A Corpse is a Corpse Of Course Of Course

The corpse flower came back to Los Angeles to unleash its horrid stench on the masses. The abusive smell it emits resembles rotting flesh. This is to attract flies, on which it feeds. A phallic monstrosity over six feet tall, it blooms at random every few years and the olfactory nightmare only lasts a few days. One would think that people would want to avoid the stench, but not only do tens of thousands of people line up to catch a whiff, they pay $20 for it. It seems a high price to pay for torturing themselves, but look what Angelenos dish out for rib removal and personal trainers.

Not that I'm one to talk. I myself dashed to Huntington Gardens in Pasadena, where the corpse flower lives. Huntington Gardens enjoyed a media frenzy over the event, and when I arrived, the parking lot was full and crowds were everywhere. There was a ten minute line just to pass by it. The plant is affectionately named "Stinky" and children squealed with delight, full of the hope that they would be nauseated.

Only it didn't smell. Like, at all. Crowds hovered around, taking deep inhales as if in Ashtanga yoga class. They waved the air from the plant to their noses in a scooping motion, but there was nothing. Though it took two weeks to rise and blossom, I arrived at day one of the slow descent. One would think there would be a lingering odor, but it was not so. People, some of whom had driven hundreds of miles to experience this tropical oddity raised a stink because the plant failed to. Huntington Gardens should publicize the daily stink level before swiping $20 from guests. I would have been annoyed, but I got in free on a press pass and spent the rest of the afternoon strolling the gardens. The Japanese garden is magnificent, by the way.

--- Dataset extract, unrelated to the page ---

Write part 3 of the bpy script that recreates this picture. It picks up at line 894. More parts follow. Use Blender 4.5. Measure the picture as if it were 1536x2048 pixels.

It's fascinating to see people come from far and wide to expose themselves to something utterly unbearable, then grow angry over the fact that they couldn't be repulsed. People were excited to experience what is essentially self mutilation. But it explains a lot of things. It explains why tribal folk walk on hot coals and why Spencer and Heidi from The Hills have yet to fade into white trash oblivion.